Burası da zaten adından da anlaşılacağı üzere, daha çok rahibelerin kaldığı ve yetiştirildiği bir manastır olarak dikkatimizi çekiyor. Son döneme kadar, yani 20’nci yüzyıl başlarına kadar faaliyette olan manastırda en son 200-300 rahibenin burada kaldığı biliniyor. Bu açıdan önemli. Tabi daha sonra Hristiyanların bölgeden ayrılmasından sonra kendi kaderine terk edilmiş olan bu manastır, günümüzde definecilerin yoğun bir biçimde tahrip ettiği bir yer olarak dikkatimizi çekiyor. Kilisenin içinde birçok tahribatı ve yıkıntıyı açık ve net bir şekilde görebiliyoruz. Bu anlamda bulunduğu yer itibariyle inanç turizmine kazandırılabilecek bir yapı. Bu açıdan yapının belki bakımının yapılıp, patika yolu düzenlenip, çevre düzenlenmesiyle, içerisindeki tahribatın kaldırılarak rahat bir şekilde turizme kazandırılabilir."

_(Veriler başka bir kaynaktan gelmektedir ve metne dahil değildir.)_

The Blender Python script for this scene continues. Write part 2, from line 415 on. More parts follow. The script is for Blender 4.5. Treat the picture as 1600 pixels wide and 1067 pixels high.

BAKİRELER MANASTIRI OLARAK ADLANDIRILIYOR
Dr. Öğretim Üyesi Mehmet Top, manastırın kilise kısmında ibaret edilen kısmın da bulunduğuna dikkat çekti. Manastırda Ermeni rahibelerin barınma yerlerinin de olduğunu anlatan Top, "Burada rahibelerin barınma yerleri var. Burası yüksek taş duvarlarla çevrilmiş korunaklı bir yer şeklinde, yani adeta kale gibi korunmuş bir yer. Burada daha çok ibadet ediyorlar. Hristiyan dini mimarisinde, özellikle Ermeni dini mimarisinde manastırın doğu tarafı, yarım daire şeklinde ibadetlerin yapıldığı kilise var. Yanlarında Hristiyanların günah çıkarma odaları veya din adamlarının girdiği odalar, hücreler yer alıyor. Kilise bölümünün bulunduğu kısım, kubbeyle örtülmüş. Kubbe dıştan taşlardan yapıldığını görüyoruz. Ama bu taşlar daha çok balçık dediğimiz çamur harcıyla oluşturulmuş. Yani yapıda kesinlikle kireç ve benzeri malzeme kullanılmamış. Tabi 18'inci yüzyıldan sonra özellikle 1648'de meydana gelen depremden sonra kilise büyük bir tahribat görmüş. O dönemde kilisenin yeniden ayağa kaldırıldığını söyleyebiliriz. Van'ın birçok yerinde bu tür Hristiyan dini mimarisine ait manastır yapılarıyla karşılaşıyoruz. Bu manastır, bakireler manastırı olarak adlandırılıyor. Etrafında yerleşim yerinin olmaması, iki vadi arasında ovaya bakan eğitimli arazide kurulan bu manastır, kilise ve rahibelerin kalmış olduğu barınma odalarından oluşuyor" dedi.
TARİHİ ESERE SAHİP ÇIKILMASI GEREKİR
Akboyu Mahallesi sakinlerinden Abidin Görentaş (70) ise, "Mahallemiz 600 yıl önce kurulmuş. Benim dedemin dedesi Şeyh Abdulkadir Geylani'nin torunudur. Bu kilise, Ermenilerin kilisesi. Benim dedemin dedesi, onların kirvesiydi. Rahibeler de her yıl nenemi davet edip, inek hediye ediyorlardı. Buradaki kilise onarılırsa çok iyi olur. Defineciler burayı kazıp tahrip etmişler. Burası tarihi bir eser. Yapılmasında fayda var" dedi.